‘The Case Of: JonBenét Ramsey’: The Three Most Shocking Revelations

On Dec. 26, 1996, JonBenét Ramsey, a 6-year-old beauty queen, was found dead in her Boulder, Colo., home. Twenty years later, her killer has still not been found. But the producers behind CBS’s The Case Of believe they can crack this cold case wide open with their squad of investigators and specialists. From the two-hour first half of the investigation, here are the three most shocking revelations.

1. The investigators don’t believe the Ramseys are innocent

Investigators Jim Clemente and Laura Richards seem intent to prove the Ramseys have implicit knowledge about JonBenét’s murder that they have hidden from the police for two decades. Their analysis never once mentions other possible suspects or leads. They’ve honed in on Patsy, John, and their oldest son, Burke.

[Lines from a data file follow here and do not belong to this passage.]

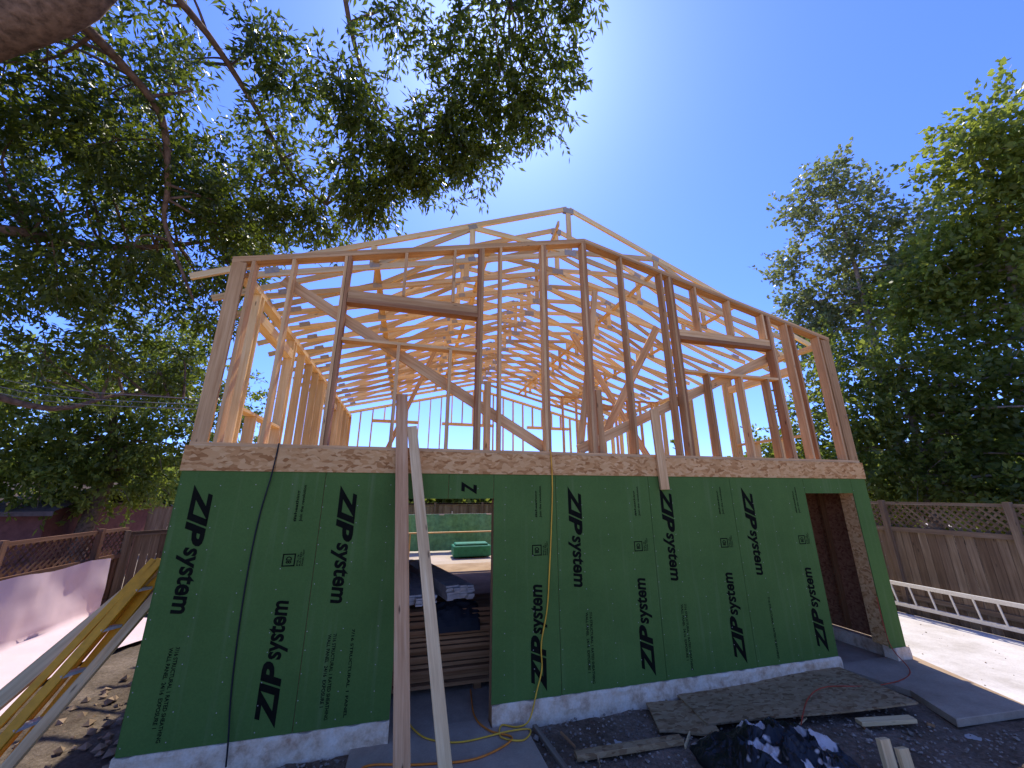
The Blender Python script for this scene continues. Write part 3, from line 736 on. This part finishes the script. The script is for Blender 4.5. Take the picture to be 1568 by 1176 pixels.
T5=empty('broadleaf_tree'); foliage('foliage',cR3,56,12,.15,.046,M_LEAFG,.2,.45,T5)
a=Acc(); tk=[(13.2,2.4,-.1),(13.2,2.4,2),(13.2,2.2,5)]; tube(a,spline(tk,4),list(np.linspace(.2,.06,9)),10); limbs(a,spline(tk[1:],4),cR3,.05); smooth(a.obj('trunk_and_limbs',M_BARKL,T5))
cD=[]
for i in range(46):
    x=-32+i*1.55+R(-.5,.5); cD.append((x,22+R(-2,3),R(1.2,2.4),R(1.3,1.9)))
    if i%3!=1: cD.append((x+R(-1,1),24+R(-2,3),R(2.4,3.6),R(1.0,1.6)))
for i in range(14): cD.append((20+R(-1,2),-6+i*2,R(1.6,4),R(1.6,2.2)))
foliage('distant_trees',cD,22,8,.42,.17,M_LEAFM,.1,.8)
for z_ in (0,.09,.2): cord('power_line',[(-7.5,2.6,4.35+z_),(-5.0,1.5,3.62+z_*.9),(-2.25,.30,3.35+z_*.6)],.005,M_WIRE)

# ------------------------------------------------------------------ light, sky, camera
w=bpy.data.worlds.new('World'); scene.world=w; w.use_nodes=True
nt=w.node_tree; bg=nt.nodes['Background']; sky=nt.nodes.new('ShaderNodeTexSky'); sky.sky_type='NISHITA'; sky.sun_disc=False
sd=Vector((.163,.694,1.142)).normalized()
sky.sun_elevation=math.asin(sd.z); sky.sun_rotation=math.atan2(sd.x,sd.y); sky.air_density=1.0; sky.dust_density=.5; sky.ozone_density=2.0
tint=nt.nodes.new('ShaderNodeMix'); tint.data_type='RGBA'; tint.blend_type='MULTIPLY'; tint.inputs[0].default_value=1.0; tint.inputs[7].default_value=(.74,1.03,2.25,1)
nt.links.new(sky.outputs[0],tint.inputs[6]); nt.links.new(tint.outputs[2],bg.inputs[0]); bg.inputs[1].default_value=.15
sun=bpy.data.lights.new('sun','SUN'); sun.energy=5; sun.angle=math.radians(.53); sun.color=(1,.93,.80)
so=bpy.data.objects.new('sun',sun); COL.objects.link(so); so.rotation_euler=sd.to_track_quat('Z','Y').to_euler(); so.location=(0,0,30)
cam=bpy.data.cameras.new('camera'); co=bpy.data.objects.new('camera',cam); COL.objects.link(co)
co.location=(0,-4.8,2.42); co.rotation_euler=(math.radians(90+16),0,math.radians(-14.9))
cam.sensor_fit='HORIZONTAL'; cam.sensor_width=36; cam.lens=580/1568*36; cam.clip_end=1000; cam.clip_start=.05
scene.camera=co
scene.view_settings.view_transform='Standard'; scene.view_settings.look='None'; scene.view_settings.exposure=0
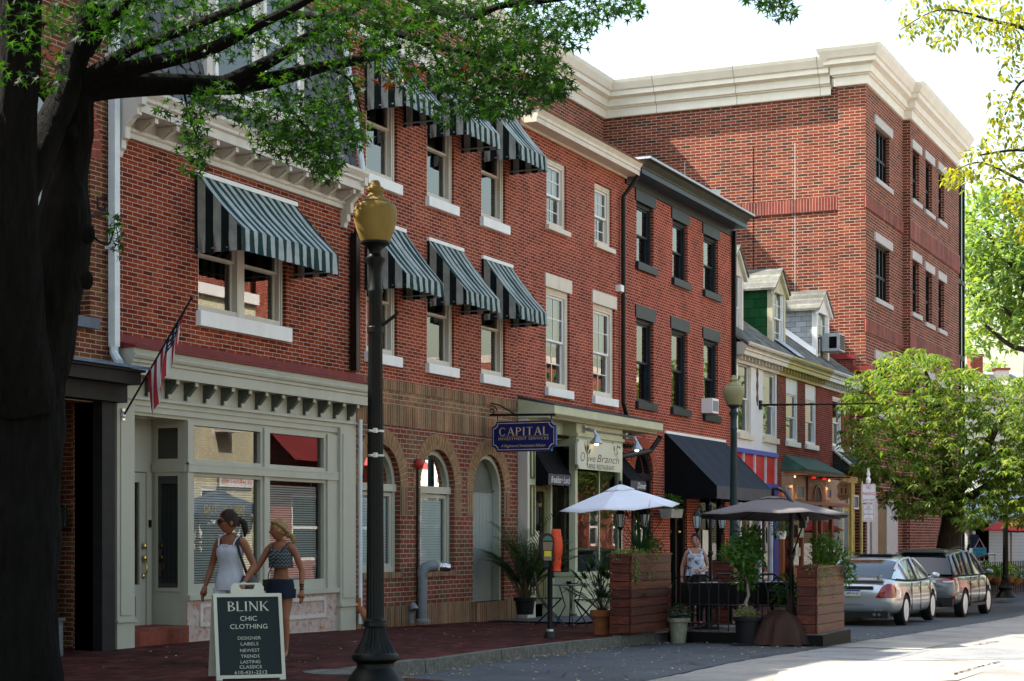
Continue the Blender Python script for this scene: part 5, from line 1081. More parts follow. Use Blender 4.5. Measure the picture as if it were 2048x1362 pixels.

2. The cops found the wrong murder weapon.

JonBenét’s cause of death is listed as strangulation in association with blunt force trauma, but forensic pathologist Dr. Werner Spitz believes the strangulation occured after Ramsey was already brain dead from the blow to her skull. To prove his findings, Dr. Spitz has a 10-year-old boy, the age JonBenét’s brother, Burke, was at the time of her death, hit a model skull covered in pig skin with an identical flashlight to the one found at the scene.

3. The ransom note was staged

The two-and-a-half page ransom note is scrutinized thoroughly by a linguistics expert who breaks down the language to create a profile that suggested an educated 30+ woman wrote the note, not someone from a small foreign faction as was written in the letter.